+
+Audit everything for dealing with out-of-memory (and drop xutil.c).
+
+Write a test suite.
+
+Achieve 100% test coverage with the test suite.
+
+Think about this race condition:
+
+ A client executes "notmuch search"
+ Then executes "notmuch show" on a thread
+ While user is reading, new mail is added to database for the thread
+ Client asks for the thread to be archived.
+
+ The bug here is that email that was never read will be
+ archived. That's bad. The fix for the above is for the client to
+ archive the individual messages already retrieved and shown, not
+ the thread. (And in fact, we don't even have functions for removing
+ tags on threads.)
+
+ But this one is harder to fix:
+
+ A client executes "notmuch search"
+ While user is reading, new mail is added to database for the thread
+ Client asks for a thread to be archived.
+
+ To support this operation, (archiving a thread without even seeing
+ the individual messages), we might need to provide a command to
+ archive a thread as a whole.
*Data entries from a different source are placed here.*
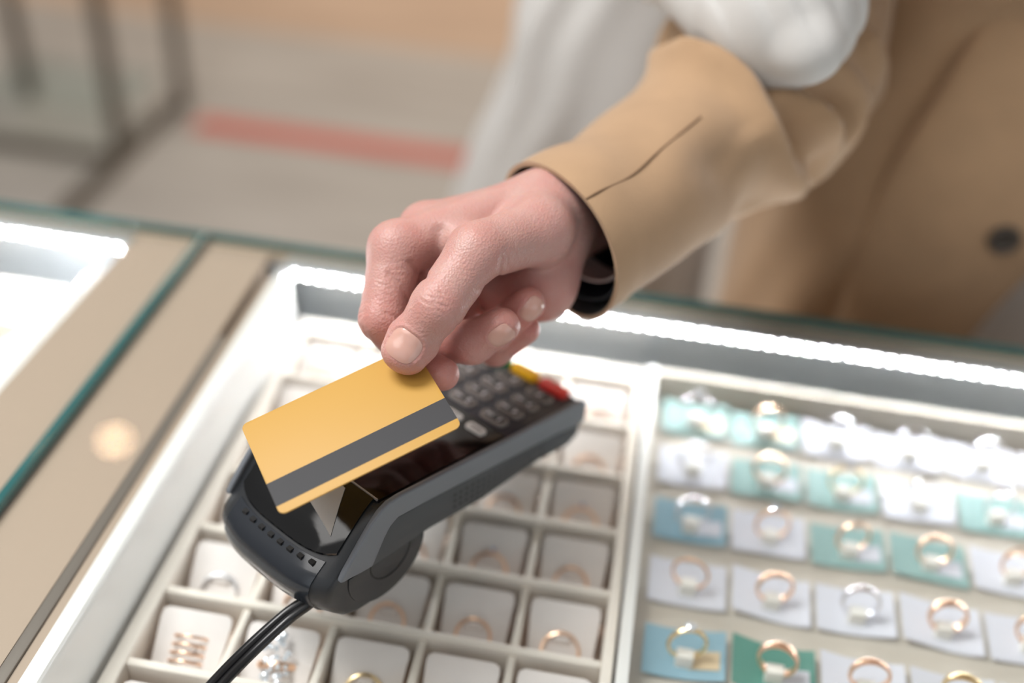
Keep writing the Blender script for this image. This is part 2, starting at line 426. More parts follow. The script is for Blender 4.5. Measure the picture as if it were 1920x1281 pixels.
# ================================================================== RING MAKING
def band_mesh(R, w, t, closed=True, seg=40):
    """upright ring in the local x-z plane, centre at origin"""
    prof = [(-w/2, 0), (-w/2*0.8, t*0.75), (0, t), (w/2*0.8, t*0.75), (w/2, 0), (0, -t*0.15)]
    v = []; f = []; n = len(prof)
    for i in range(seg):
        a = 2*PI*i/seg
        for (y, d) in prof: v.append(((R+d)*math.cos(a), y, (R+d)*math.sin(a)))
    for i in range(seg):
        for j in range(n): f.append((i*n+j, i*n+(j+1) % n, ((i+1) % seg)*n+(j+1) % n, ((i+1) % seg)*n+j))
    return v, f
def gem_mesh(r, cx, cy, cz, up=(0, 0, 1)):
    up = Vector(up).normalized(); a = up.orthogonal().normalized(); b = up.cross(a); c = Vector((cx, cy, cz))
    v = []; n = 10
    for (rr, h) in ((0.55, 0.42), (1.0, 0.1), (0.95, 0)):
        for i in range(n):
            t = 2*PI*(i+(0.5 if rr == 0.55 else 0))/n
            v.append(c+(a*math.cos(t)+b*math.sin(t))*r*rr+up*h*r)
    v.append(c-up*r*0.75)
    f = [tuple(range(n))]
    for k in range(2):
        for i in range(n): f.append((k*n+i, (k+1)*n+i, (k+1)*n+(i+1) % n, k*n+(i+1) % n))
    for i in range(n): f.append((2*n+i, 3*n, 2*n+(i+1) % n))
    return [tuple(x) for x in v], f
def make_ring(style, metal):
    r = empty('ring', (0, 0, 0))
    R = 9.3
    wid = {'thin': 1.6, 'solitaire': 1.9, 'wide': 4.2, 'pave': 3.0, 'halo': 2.0, 'multi': 1.5, 'cluster': 3.0, 'blue': 1.6, 'swirl': 2.2}[style]
    if style == 'multi':
        m = Mb()
        for k in range(4):
            v, f = band_mesh(R, 1.5, 0.9); m.add([(x, y+(k-1.5)*4.2, z) for x, y, z in v], f)
        m.box(-9.9, -8.6, -7, 7, -1, 1); m.box(8.6, 9.9, -7, 7, -1, 1)
        m.build('band', metal, r)
    elif style == 'swirl':
        m = Mb()
        for s in (-1, 1):
            pts = [(R*math.cos(a), s*2.6*math.sin(a)*max(0, math.sin(a)), R*math.sin(a)) for a in [2*PI*i/40 for i in range(41)]]
            v, f = tube(pts, 0.9, 8, cap=False); m.add(v, f)
        m.build('band', metal, r)
    else:
        v, f = band_mesh(R, wid+0.8, 1.7); Mb().add(v, f).build('band', metal, r)
    gems = Mb()
    if style in ('solitaire', 'blue'):
        v, f = gem_mesh(3.3 if style == 'solitaire' else 2.2, 0, 0, R+3.0); gems.add(v, f)
        s = Mb()
        for k in range(4):
            a = PI/4+k*PI/2; v, f = tube([(0.6*math.cos(a), 0.6*math.sin(a), R+0.4), (2.4*math.cos(a), 2.4*math.sin(a), R+3.3)], 0.35, 6); s.add(v, f)
        s.build('setting', metal, r)
        gems.build('gemstone', M['gem_blue'] if style == 'blue' else M['gem'], r, smooth=False)
    elif style in ('pave', 'wide'):
        for i in range(11):
            a = math.radians(30+12*i)
            for y in ((-0.7, 0.7) if style == 'wide' else (0,)):
                v, f = gem_mesh(0.9, (R+0.95)*math.cos(a), y, (R+0.95)*math.sin(a), (math.cos(a), 0, math.sin(a))); gems.add(v, f)
        gems.build('gemstone_row', M['gem'], r, smooth=False)
    elif style == 'halo':
        v, f = gem_mesh(2.0, 0, 0, R+2.2); gems.add(v, f)
        for i in range(10):
            a = 2*PI*i/10; v, f = gem_mesh(0.8, 2.9*math.cos(a), 2.9*math.sin(a), R+2.0); gems.add(v, f)
        gems.build('gemstone', M['gem'], r, smooth=False)
    elif style == 'cluster':
        rnd = random.Random(3)
        for i in range(46):
            u = rnd.uniform(-1, 1); y = rnd.uniform(-1, 1)*15; x = u*8.5*math.cos(y/15*1.2); z = R+2.2-abs(u)*3+rnd.uniform(-.6, .6)
            v, f = gem_mesh(rnd.uniform(1.1, 1.9), x, y, z, (rnd.uniform(-.4, .4), rnd.uniform(-.4, .4), 1)); gems.add(v, f)
        gems.build('gemstone_cluster', M['gem'], r, smooth=False)
    return r
protos = {}
def ring(style, metal_name, label, group, loc, rot=(0, 0, 0), cat='ring'):
    key = (style, metal_name)
    if key not in protos:
        protos[key] = make_ring(style, M[metal_name]); o = protos[key]
    else:
        o = copy_tree(protos[key])
    tag(o, label, cat, group); o.location = Vector(loc)*MM; o.rotation_euler = rot
    return o

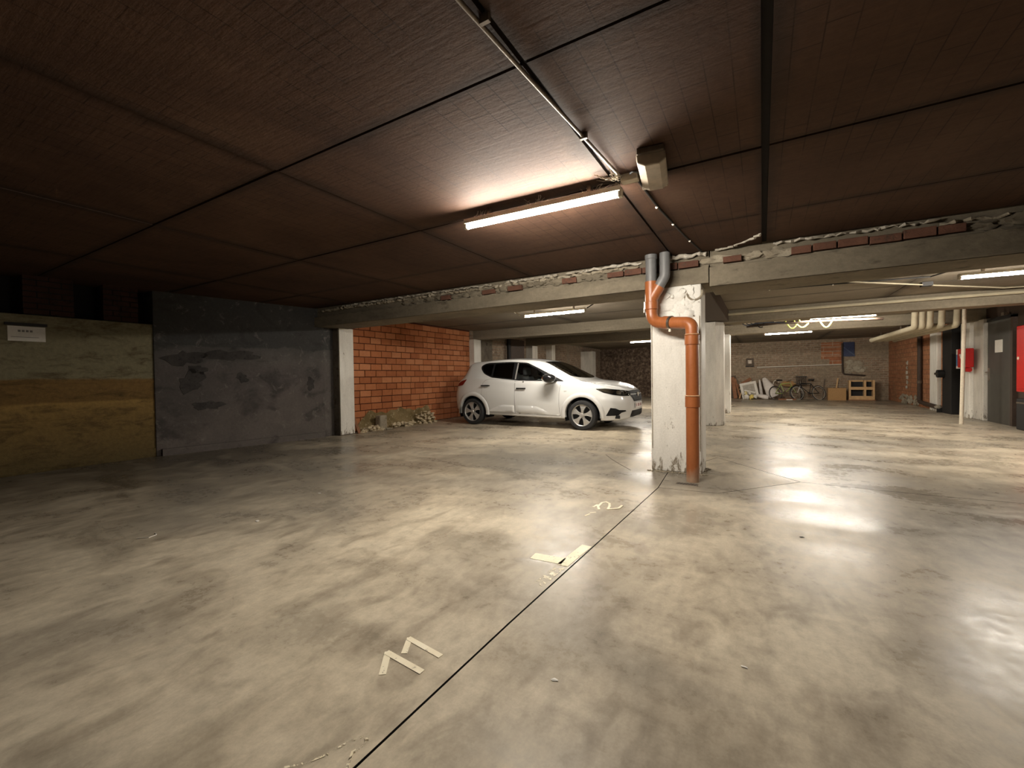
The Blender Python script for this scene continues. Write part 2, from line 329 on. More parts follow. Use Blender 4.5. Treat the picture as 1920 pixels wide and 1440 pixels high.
# ------------------------------------------------------------------ mesh helpers
class MB:
    def __init__(s): s.bm = bmesh.new()
    def box(s, x0, x1, y0, y1, z0, z1, mtx=None):
        vs_ = [s.bm.verts.new((x, y, z)) for x in (x0, x1) for y in (y0, y1) for z in (z0, z1)]
        if mtx: 
            for q in vs_: q.co = mtx @ q.co
        for f in ((0,1,3,2),(4,6,7,5),(0,4,5,1),(2,3,7,6),(0,2,6,4),(1,5,7,3)): s.bm.faces.new([vs_[i] for i in f])
        return s
    def prism(s, pts, z0, z1, mtx=None):
        a = [s.bm.verts.new((x, y, z0)) for x, y in pts]; b = [s.bm.verts.new((x, y, z1)) for x, y in pts]
        if mtx:
            for q in a+b: q.co = mtx @ q.co
        n = len(pts); s.bm.faces.new(a[::-1]); s.bm.faces.new(b)
        for i in range(n): s.bm.faces.new((a[i], a[(i+1) % n], b[(i+1) % n], b[i]))
        return s
    def bar(s, p, q, w, h, upv=(0, 0, 1)):
        p, q = Vector(p), Vector(q); d = (q-p); L = d.length; d.normalize(); u = Vector(upv)
        sx = d.cross(u)
        if sx.length < 1e-4: sx = d.cross(Vector((1, 0, 0)))
        sx.normalize(); u = sx.cross(d)
        mt = Matrix((sx, d, u)).transposed().to_4x4(); mt.translation = p
        return s.box(-w/2, w/2, 0, L, -h/2, h/2, mt)
    def tube(s, pts, r, n=12, caps=True, closed=False):
        pts = [Vector(p) for p in pts]; N = len(pts); rings = []
        rr = r if isinstance(r, (list, tuple)) else [r]*N
        prev = None
        for i, p in enumerate(pts):
            if closed: d = pts[(i+1) % N]-pts[i-1]
            else: d = pts[min(i+1, N-1)]-pts[max(i-1, 0)]
            d.normalize()
            if prev is None:
                a = d.cross(Vector((0, 0, 1)))
                if a.length < 1e-3: a = d.cross(Vector((1, 0, 0)))
            else: a = prev-d*prev.dot(d)
            a.normalize(); prev = a; b = d.cross(a)
            rings.append([s.bm.verts.new(p+(a*math.cos(k*2*PI/n)+b*math.sin(k*2*PI/n))*rr[i]) for k in range(n)])
        for i in range(N if closed else N-1):
            A, B = rings[i], rings[(i+1) % N]
            for k in range(n): s.bm.faces.new((A[k], A[(k+1) % n], B[(k+1) % n], B[k]))
        if caps and not closed:
            s.bm.faces.new(rings[0][::-1]); s.bm.faces.new(rings[-1])
        return s
    def lathe(s, prof, mtx=None, n=32, caps=True):
        """prof: (radius, height) pairs, spun about local z"""
        rings = []
        for r, z in prof:
            rings.append([s.bm.verts.new((r*math.cos(k*2*PI/n), r*math.sin(k*2*PI/n), z)) for k in range(n)])
        if mtx:
            for R_ in rings:
                for q in R_: q.co = mtx @ q.co
        for A, B in zip(rings, rings[1:]):
            for k in range(n): s.bm.faces.new((A[k], A[(k+1) % n], B[(k+1) % n], B[k]))
        if caps: s.bm.faces.new(rings[0][::-1]); s.bm.faces.new(rings[-1])
        return s
    def lump(s, c, rx, ry, rz, seed=0, amp=.25, sub=2):
        r = bmesh.ops.create_icosphere(s.bm, subdivisions=sub, radius=1); rnd = random.Random(seed)
        ph = [rnd.uniform(0, 6) for _ in range(6)]
        for q in r['verts']:
            n = q.co.copy(); k = 1+amp*(math.sin(3*n.x+ph[0])*math.sin(3.3*n.y+ph[1])+.6*math.sin(6*n.z+ph[2])*math.cos(5*n.x+ph[3])+.3*math.sin(9*n.y+ph[4]))
            q.co = Vector(c)+Vector((n.x*rx*k, n.y*ry*k, n.z*rz*k))
        return s
    def build(s, name, mat, parent=None, smooth=False, bevel=0.0, loc=None):
        bmesh.ops.recalc_face_normals(s.bm, faces=s.bm.faces)
        me = bpy.data.meshes.new(name); s.bm.to_mesh(me); s.bm.free()
        if smooth:
            for p in me.polygons: p.use_smooth = True
        me.materials.append(M[mat] if isinstance(mat, str) else mat)
        o = bpy.data.objects.new(name, me); col.objects.link(o)
        if parent: o.parent = parent
        if loc: o.location = loc
        if smooth == 'auto' or bevel:
            if bevel:
                b = o.modifiers.new('bevel', 'BEVEL'); b.width = bevel; b.segments = 2; b.limit_method = 'ANGLE'; b.angle_limit = math.radians(40)
        if smooth:
            me.set_sharp_from_angle(angle=math.radians(40))
        return o
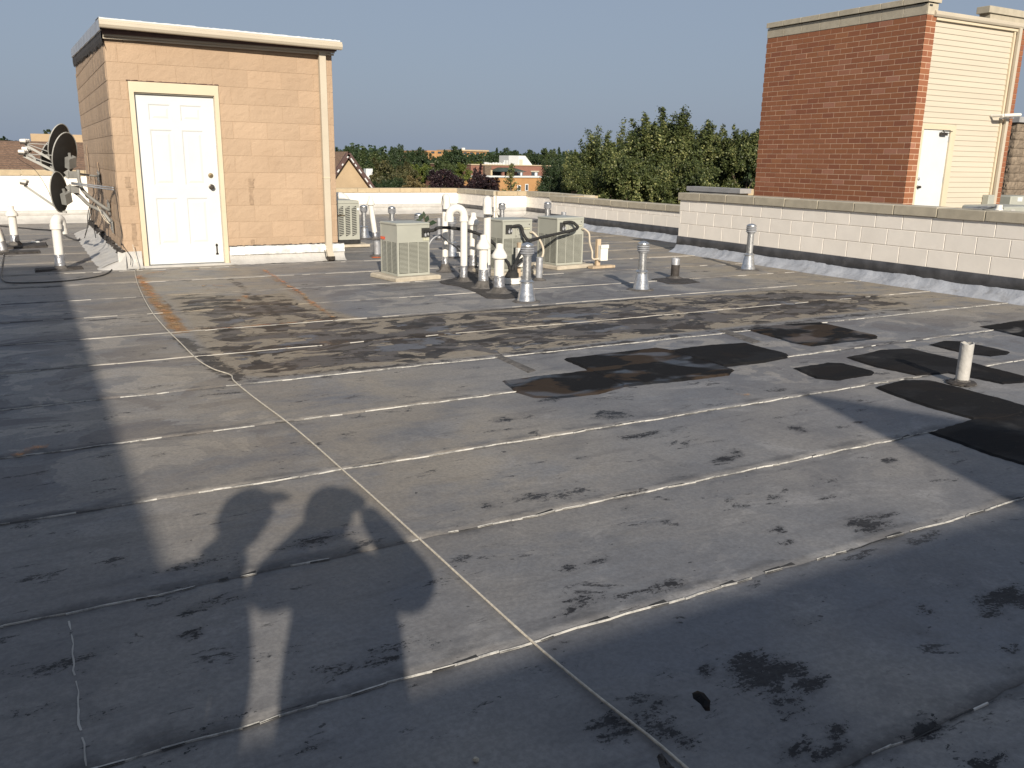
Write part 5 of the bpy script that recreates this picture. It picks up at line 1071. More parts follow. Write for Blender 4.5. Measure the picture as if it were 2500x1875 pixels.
for z in (.4, 1.1, 1.85): MB().box(DX1-.012, DX1+.01, YB+.02, YB+.035, z, z+.1).build('hinge', MAT['galv_dull'], d2)
V = []
for x in (14.68, 17.60):
    for (o_, z) in prof: V.append((x, YB-.02+o_*1.1, 4.11+z*1.1+(x-14.68)*.002))
n = len(prof); MB().add(V, [(i, n+i, n+(i+1) % n, (i+1) % n) for i in range(n)]+[tuple(range(n)), tuple(range(2*n-1, n-1, -1))]).build('gutter', MAT['cream_gutter'], BW)
MB().box(14.775, 17.36, YB-.01, YB+.2, 3.96, 4.0).build('soffit', MAT['cream'], BW)
MB().box(17.18, 17.23, YB+.01, YB+.06, 0, 3.97).build('corner_trim', MAT['cream'], BW)
MB().bbox(17.245, 17.325, YB-.055, YB+.005, .2, 4.02, .004).build('downspout', MAT['cream_gutter'], BW)
pp = MB().tube([(16.86, YB+.03, 2.38), (16.86, YB-.22, 2.38)], .03, 12).tube([(16.86, YB-.22, 2.38), (17.35, YB-.25, 2.41)], .032, 12)
pp.build('overflow_pipe', MAT['white_pvc'], BW, True, 50); MB().box(17.14, 17.18, YB-.24, YB+.03, 2.33, 2.36).build('pipe_strap', MAT['galv_dull'], BW)
mbx = MB().bbox(16.98, 17.18, YB-.10, YB+.04, .45, .86, .01).build('meter_box', MAT['ac_paint'], BW)
# things glimpsed over the right parapet
t = empty('condenser_unit', (12.6, 7.3, .02), 'grey-green flat unit behind the right parapet, beside the white cap', 'air conditioner', 'equipment on the neighbouring roof')
q = gr(2470, 508, .80); MB().bbox(q.x-.16, q.x+.9, q.y, q.y+.7, .02, .82, .02).build('cabinet', MAT['ac_paint'], t); MB().box(q.x-.02, q.x+.08, q.y-.01, q.y, .5, .78).build('access_panel', MAT['flash_light'], t)
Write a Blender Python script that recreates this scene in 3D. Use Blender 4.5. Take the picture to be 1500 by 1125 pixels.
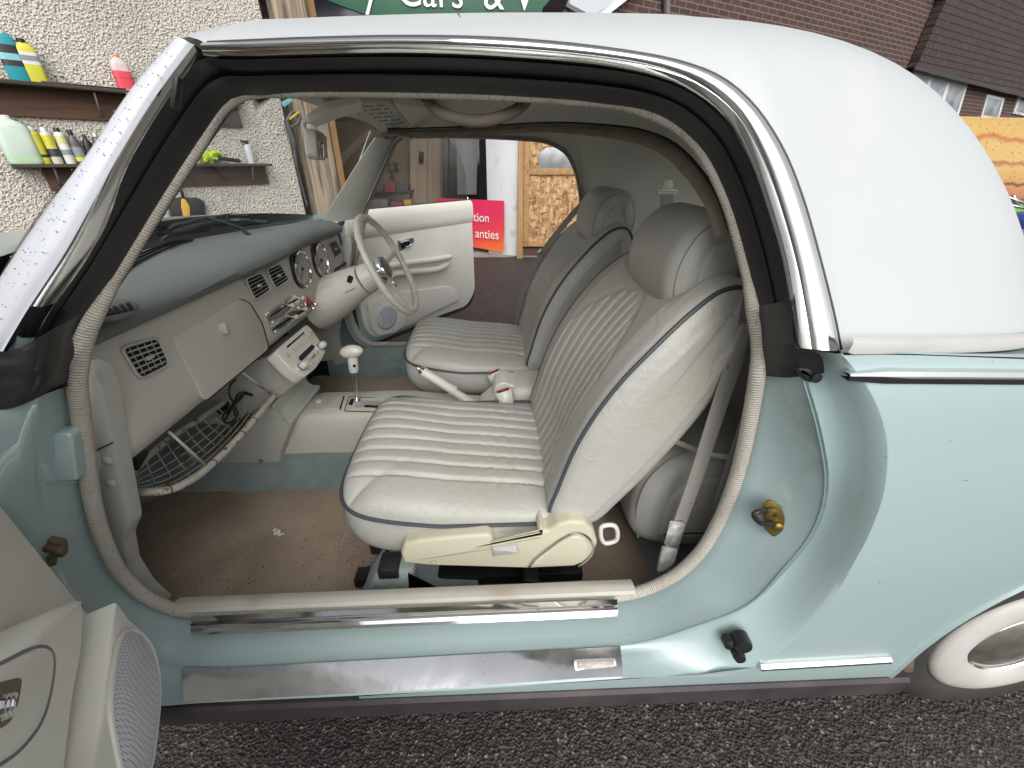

The problem is actually easy to fix
+ for a persistent client. It can onto the originally retrieved
+ thread objects which can hold onto the originally retrieved
+ messages. So archiving those thread objects, (and not newly created
+ thread objects), will be safe.
+
+ It's harder to fix the non-persistent "notmuch" client. One
+ approach is to simply tell the user to not run "notmuch new"
+ between reading the results of "notmuch search" and executing
+ "notmuch archive-thread" (or whatever we name it).